Retro chic design meets sensible form and function in the PEN E-PL9

Type: Mirrorless | Sensor: Micro Four Thirds | Megapixels: 16.1MP | Screen: 3.0-inch 1,040k tilting touchscreen | Viewfinder: None | Lens: Micro Four Thirds | Continuous shooting speed: 8.6fps | Max video resolution: 4K | User level: Beginner/intermediate

Stylish design
4K video
No viewfinder
Same 16.1MP count as E-PL8

This is Olympus's latest PEN 'fashion' camera, and comes with a 180-degree selfie/vlogging screen and 4K video. It doesn't have all the features and traditional styling of a DSLR – it doesn't even have a viewfinder – but not every student needs to learn old-school photography techniques. Instead, the Olympus E-PL9 is aimed at students of culture and fashion, bloggers and vloggers. The diminutive build is ideally suited to carrying in a bag or jacket pocket, especially when the body is paired with the remarkably small Olympus 14-42mm EZ ‘pancake’ kit lens. Its touch-control is ideal for anyone upgrading from a smartphone and its chic looks and excellent in-built Art Filters make it stand out from regular cameras.

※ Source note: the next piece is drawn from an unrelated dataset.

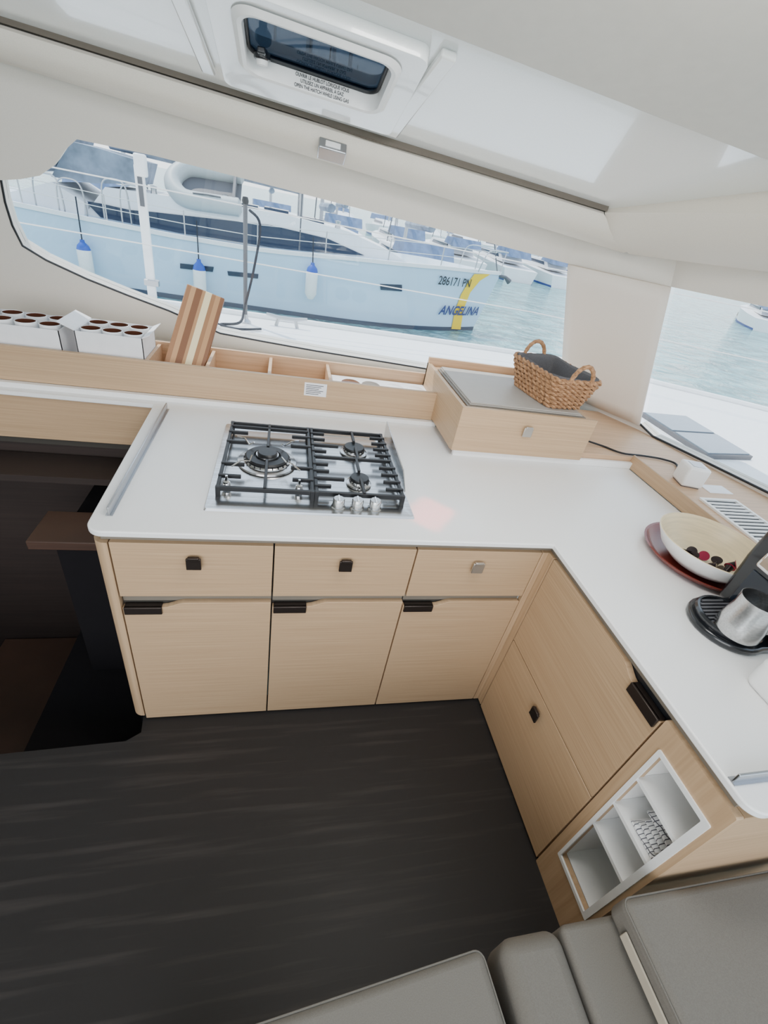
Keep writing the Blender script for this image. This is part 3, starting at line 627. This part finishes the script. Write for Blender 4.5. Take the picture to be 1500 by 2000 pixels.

(Image credit: Lomography)

Lomography Konstruktor F

This build-your-own camera kit perfect for budding engineers!

Type: 35mm SLR | Lens: 50mm f/10 | Viewfinder: Twin-lens reflex viewfinder | Focus modes: Zone focusing | Flash: Optional (sold separately) | Self timer: No | User level: Teenagers and up

Fun DIY project
No batteries needed
Viewfinder awkwardly placed
Challenging to build

For those who are looking for a little more of a project, it’s worth looking at the Lomography Konstruktor F, a fun build-it-yourself kit that gives you all the parts you need to assemble a fully functional 35mm SLR film camera in a matter of hours. There’s no need for glue or anything else – like an Ikea table, everything’s in the box, and there are a few extra screws for the inevitable moment one disappears through a gap in the floorboards. Be aware, though – this is not a Meccano kit. It’s pretty complicated and will take a good long time, and we wouldn’t recommend it as a project for kids younger than mid-teens. The Konstruktor F also comes with stickers, allowing it to be customised as the user pleases, and once it’s ready it functions by and large pretty well – though the controls are a little fiddly and the top-placed viewfinder might give you a crick in the neck. The finished SLR is plasticky, crude and basic by any standards, but it's an excellent grounding in how film cameras actually work.